繊細な心情と葛藤を暴力的な行為や暴言の数々と目の奥に常にある怒りで表現し、時には愛に飢えた猫のような潤んだ目を見せるマロニー、演じるのはロッド・パラド。非行を繰り返しつつも彼を見捨てないのは、人間としての優しさや愛を求める彷徨い自らはその愛を与えようともがいてる根本が少年から漂ってるからだ。

余りにも子供過ぎる母親は常に感情をあらわに悲劇のヒロインを演じる。マロニーはそれでも全身全霊で母をそうして弟を愛し、無心の愛を注ごうとしてるが、やり方がわからない。

判事は常に冷静沈着で、どっしりとしたカラダと表情で見守るカトリーヌ・ドヌーヴは主役でありながら彼女にとっては受け持った少年の一人であり、沢山のなかのひとりである。教育係のヤンも、またフローランスが受け持った男であり、彼女の前で弱音を吐き涙を見せる。ヤンを演じるのはブノワ・マジメルである。やさぐれ感と、判事の前で見せる弱い自分とのギャップが人間味を与えてくれる。

大人たちの言葉や見守る視線がマロニーに直接影響を与えた訳ではない。それらの積み重ねが、女の子への興味をもたらし、愛を知らずに扱いがわからなかった自分より弱い存在。しかし大事にしたい感情は弟を母を思うものと同じなのだ。

なんども挫折し、なんども非行に走りながら、それでも彼を信じ厳しく、時にはやさしくそこに居るという強みが彼の心を動かし、大切にしたいものができた時、愛を与えることを素直にできるようになる。
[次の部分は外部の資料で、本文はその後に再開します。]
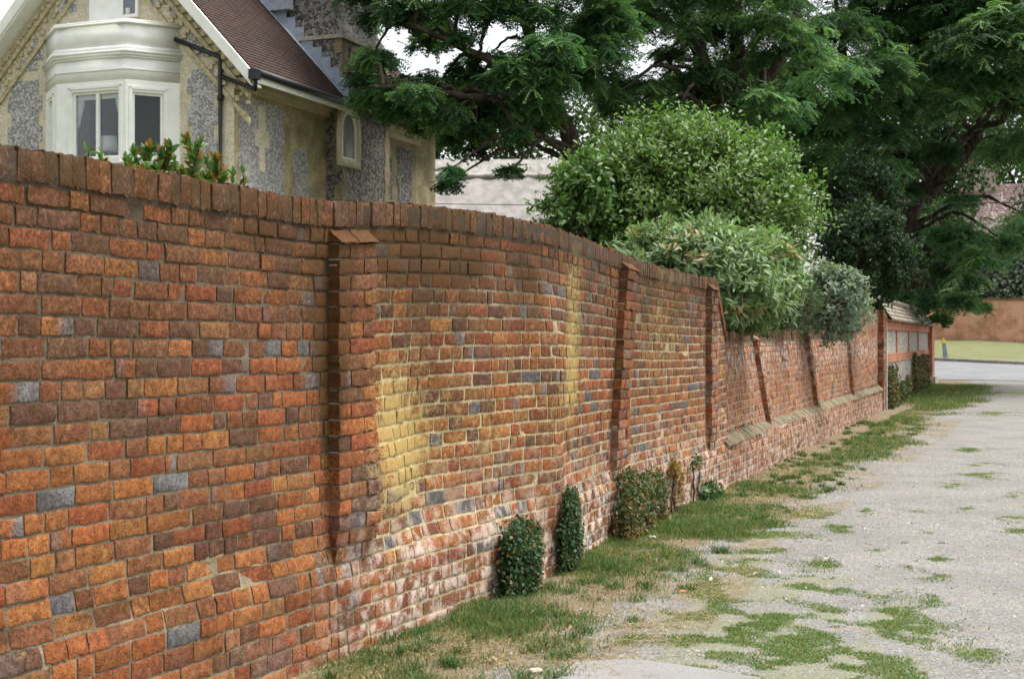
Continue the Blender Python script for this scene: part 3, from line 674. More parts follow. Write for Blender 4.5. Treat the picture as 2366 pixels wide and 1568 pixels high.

信じれるのは育ててくれた人でも、血の繋がりでもない。そうして愛は求める限り永遠に埋まらないことに気がつくのだ。与える愛が幸せを生み、彼から溢れる素直な笑顔がジーンと胸を熱くする。その笑顔は周りで支え見守っていてくれた大人たちの信じる心が導いたのだ。どんな子供も悪魔ではない。信じて待ち続けることが本当の愛情だと思う。